--- start RECORDED INFORMATION ---
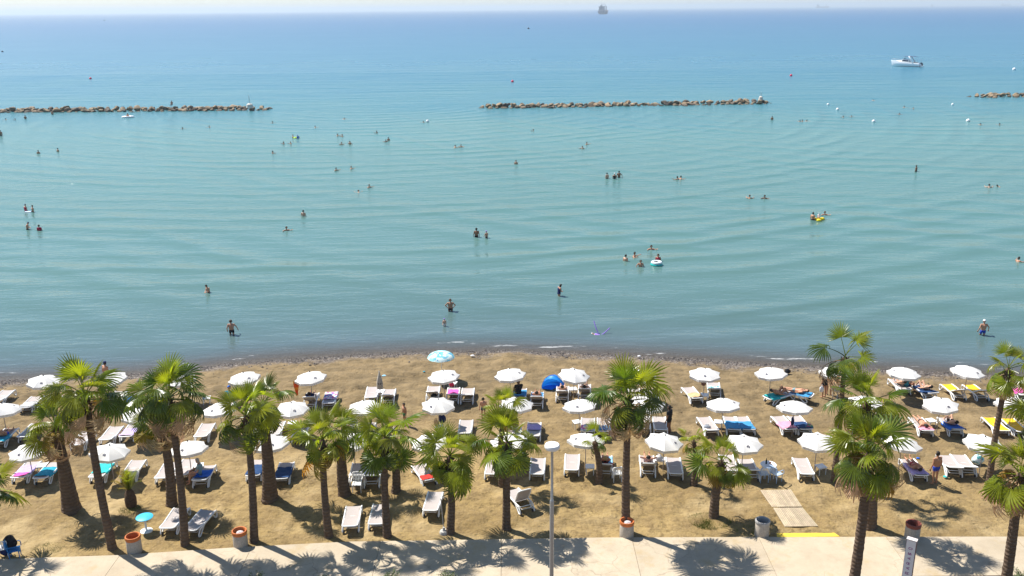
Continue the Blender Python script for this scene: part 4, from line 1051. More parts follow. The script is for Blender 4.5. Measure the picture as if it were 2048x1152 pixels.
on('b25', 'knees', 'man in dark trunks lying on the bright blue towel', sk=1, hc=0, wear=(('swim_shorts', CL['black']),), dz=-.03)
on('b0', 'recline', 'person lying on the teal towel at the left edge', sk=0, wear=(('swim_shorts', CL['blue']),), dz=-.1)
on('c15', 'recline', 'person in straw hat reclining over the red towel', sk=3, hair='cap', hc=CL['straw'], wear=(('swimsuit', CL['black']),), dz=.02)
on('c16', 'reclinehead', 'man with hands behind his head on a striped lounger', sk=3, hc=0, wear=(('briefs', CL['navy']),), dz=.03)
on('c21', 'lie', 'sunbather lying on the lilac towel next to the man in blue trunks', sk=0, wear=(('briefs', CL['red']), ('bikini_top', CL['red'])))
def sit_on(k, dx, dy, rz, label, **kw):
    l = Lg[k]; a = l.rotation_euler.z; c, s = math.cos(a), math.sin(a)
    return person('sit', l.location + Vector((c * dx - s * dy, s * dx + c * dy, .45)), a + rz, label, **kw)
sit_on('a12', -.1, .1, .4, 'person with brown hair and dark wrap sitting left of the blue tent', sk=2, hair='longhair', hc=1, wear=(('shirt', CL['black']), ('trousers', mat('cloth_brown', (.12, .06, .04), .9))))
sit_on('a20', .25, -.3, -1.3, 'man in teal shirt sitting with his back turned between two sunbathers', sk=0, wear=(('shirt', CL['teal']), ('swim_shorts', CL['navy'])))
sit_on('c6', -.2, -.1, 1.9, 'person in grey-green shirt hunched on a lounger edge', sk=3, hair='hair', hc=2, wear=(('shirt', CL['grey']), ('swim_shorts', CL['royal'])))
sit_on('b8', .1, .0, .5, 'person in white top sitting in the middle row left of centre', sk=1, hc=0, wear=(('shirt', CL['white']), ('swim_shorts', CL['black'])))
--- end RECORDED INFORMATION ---
**PROMPT**.
Give the material again exactly as it is, but keep the pictures out.

**TASK ANSWER**.
Continue the Blender Python script for this scene: part 4, from line 1051. More parts follow. The script is for Blender 4.5. Measure the picture as if it were 2048x1152 pixels.
on('b25', 'knees', 'man in dark trunks lying on the bright blue towel', sk=1, hc=0, wear=(('swim_shorts', CL['black']),), dz=-.03)
on('b0', 'recline', 'person lying on the teal towel at the left edge', sk=0, wear=(('swim_shorts', CL['blue']),), dz=-.1)
on('c15', 'recline', 'person in straw hat reclining over the red towel', sk=3, hair='cap', hc=CL['straw'], wear=(('swimsuit', CL['black']),), dz=.02)
on('c16', 'reclinehead', 'man with hands behind his head on a striped lounger', sk=3, hc=0, wear=(('briefs', CL['navy']),), dz=.03)
on('c21', 'lie', 'sunbather lying on the lilac towel next to the man in blue trunks', sk=0, wear=(('briefs', CL['red']), ('bikini_top', CL['red'])))
def sit_on(k, dx, dy, rz, label, **kw):
    l = Lg[k]; a = l.rotation_euler.z; c, s = math.cos(a), math.sin(a)
    return person('sit', l.location + Vector((c * dx - s * dy, s * dx + c * dy, .45)), a + rz, label, **kw)
sit_on('a12', -.1, .1, .4, 'person with brown hair and dark wrap sitting left of the blue tent', sk=2, hair='longhair', hc=1, wear=(('shirt', CL['black']), ('trousers', mat('cloth_brown', (.12, .06, .04), .9))))
sit_on('a20', .25, -.3, -1.3, 'man in teal shirt sitting with his back turned between two sunbathers', sk=0, wear=(('shirt', CL['teal']), ('swim_shorts', CL['navy'])))
sit_on('c6', -.2, -.1, 1.9, 'person in grey-green shirt hunched on a lounger edge', sk=3, hair='hair', hc=2, wear=(('shirt', CL['grey']), ('swim_shorts', CL['royal'])))
sit_on('b8', .1, .0, .5, 'person in white top sitting in the middle row left of centre', sk=1, hc=0, wear=(('shirt', CL['white']), ('swim_shorts', CL['black'])))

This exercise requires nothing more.